Jed Walkup, a parishioner at Hope Church expressed a similar sentiment. “The people of West Virginia are an amazing and beautiful people and maybe don’t have a lot from the world’s perspective, and I think that is why God is doing something in and through the people of West Virginia.”

 

 

 

Fr. Ben and a group of leaders from Mission West Virginia gathered by the banks of the Kanawha River, with a beautiful view of the gold-leafed dome of the capitol in Charleston. A slick, Honda Gold Wing motorcycle rolled to a stop near the group, and the driver unzipped his fluorescent yellow and black jacket as he dismounted the bike. It seemed so typical until a white, clerical collar was revealed underneath with a large wooden cross dangling on the man’s chest. It was the Rev. Jim Sallie, Rector of Church of the Redeemer, Parkersburg, West Virginia – a bit of an unexpected sight. Fr. Jim joins the group, and they talk admiringly of his motorcycle and flame-patterned, pointed tip, cowboy boots. This group, this team from Mission West Virginia that Fr. Ben has come alongside, seem wired for taking on the unexpected in this recent Anglican development.

It’s hard to go too far in West Virginia without hearing or seeing reference to the lyrics in Denver’s song:

Take me home, country road. To the place I belong.
West Virginia, Mountain mama. Take me home, country road.

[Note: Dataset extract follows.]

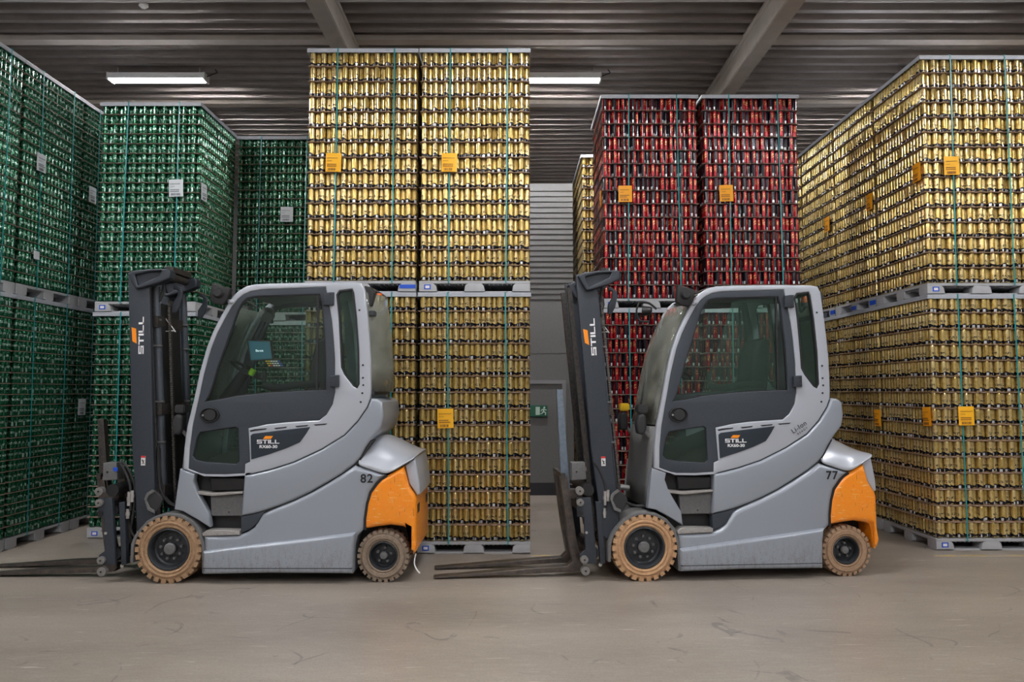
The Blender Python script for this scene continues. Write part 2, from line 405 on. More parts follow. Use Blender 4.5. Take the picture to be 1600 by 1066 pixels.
# exit sign
xs0, zs0 = unproj(826, 651, YB-.06); xs1, zs1 = unproj(855.5, 633.5, YB-.06)
sg = empty('exit_sign', loc=((xs0+xs1)/2, YB-.055, zs0)); tag(sg, 'green emergency exit sign with running figure on the far wall', 'sign')
W_, H_ = xs1-xs0, zs1-zs0
b = MB(); b.box(-W_/2, W_/2, -.01, .03, 0, H_); b.build('sign_panel', M['exit'], sg)
b = MB(); b.box(-.04, .028, -.013, -.009, H_*.14, H_*.86); b.build('door_pictogram', M['exitw'], sg)
b = MB(); cx = .095
b.cyl((cx+.005, -.013, H_*.80), (cx+.005, -.009, H_*.80), H_*.085, 10)
for (a, c, d, e, t) in ((cx, .70, cx-.01, .42, .016), (cx, .66, cx-.04, .60, .009), (cx-.04, .60, cx-.045, .46, .008), (cx, .66, cx+.04, .56, .009), (cx-.01, .44, cx+.028, .34, .012), (cx+.028, .34, cx+.02, .14, .010), (cx-.01, .44, cx-.03, .28, .012), (cx-.03, .28, cx-.06, .22, .009)):
    b.cyl((a, -.011, H_*c), (d, -.011, H_*e), t*.8, 6)
b.build('figure_pictogram', M['exitw'], sg)
# ceiling lights
LL = {(-5.19, 11.0): 'lit tube lamp under the ceiling above the green stacks', (.59, 11.0): 'lit tube lamp partly behind the tall gold stack'}
for i, (lx, ly) in enumerate(LAMP_XY):
    zl = ZC-.17
    t = empty('tube_light', loc=(lx, ly, zl)); tag(t, LL.get((lx, ly), 'ceiling tube lamp over %s, %s' % ({-5.19: 'the green wall-row line', .59: 'the middle line of the hall', 6.37: 'the gold corner-stack line'}[lx], {11.0: 'among the stacks', 5.2: 'just before the forklifts', .2: 'above the open floor', -4.6: 'towards the entrance end'}[ly])), 'ceiling light', 'ceiling tube lamps' )
    b = MB(); b.box(-.71, .71, -.095, .095, .012, .06); b.box(-.71, .71, -.095, -.085, -.028, .012); b.box(-.71, .71, .085, .095, -.028, .012); b.build('housing', M['white'], t, bevel=.01)  # side skirts added to keep the tube's light off the ceiling
    b = MB(); b.box(-.69, .69, -.062, .062, -.042, .008); b.build('diffuser', M['tube'], t, bevel=.01)
    for s_ in (-1, 1):
        b = MB(); b.box(s_*.70-.012, s_*.70+.012, -.098, .098, -.045, .062); b.build('end_cap', M['white'], t)
        b = MB(); b.cyl((s_*.6, 0, .08), (s_*.6, 0, .17), .01, 8); b.build('hanger', M['chrome'], t)
    if ly > 10:
        b = MB(); b.tube([(.71, 0, .03), (.78, 0, .06), (.85, .02, .10), (.82, .03, .15)], .008); b.build('cable', M['black'], t)
# smoke detector and its conduit
dx, dz = unproj(224, 20, 9.15)
b = MB()
b.cyl((0, 0, 0), (0, 0, -.025), .055, 24); b.cyl((0, 0, -.025), (0, 0, -.05), .048, 24, r1=.03)
o = b.build('smoke_detector', M['white'], loc=(dx, 9.15, ZC)); tag(o, 'small round smoke detector on the ceiling above the green stacks', 'smoke detector')
b = MB(); b.cyl((XW0, 9.05, ZC-.01), (XW1, 9.05, ZC-.01), .008, 6)
o = b.build('ceiling_conduit', M['white']); tag(o, 'thin pale cable conduit running across the corrugated ceiling', 'conduit')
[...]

But maybe that country road is along the Anglican way, leading the people of West Virginia home to Jesus. As Fr. Jim described it, “They [the people of West Virginia] have experienced that this is not a personality-driven church. Most of our people would not have chosen, right off, the Anglican way of worship. Having experienced it though, it was like coming home to a place they’d never been.”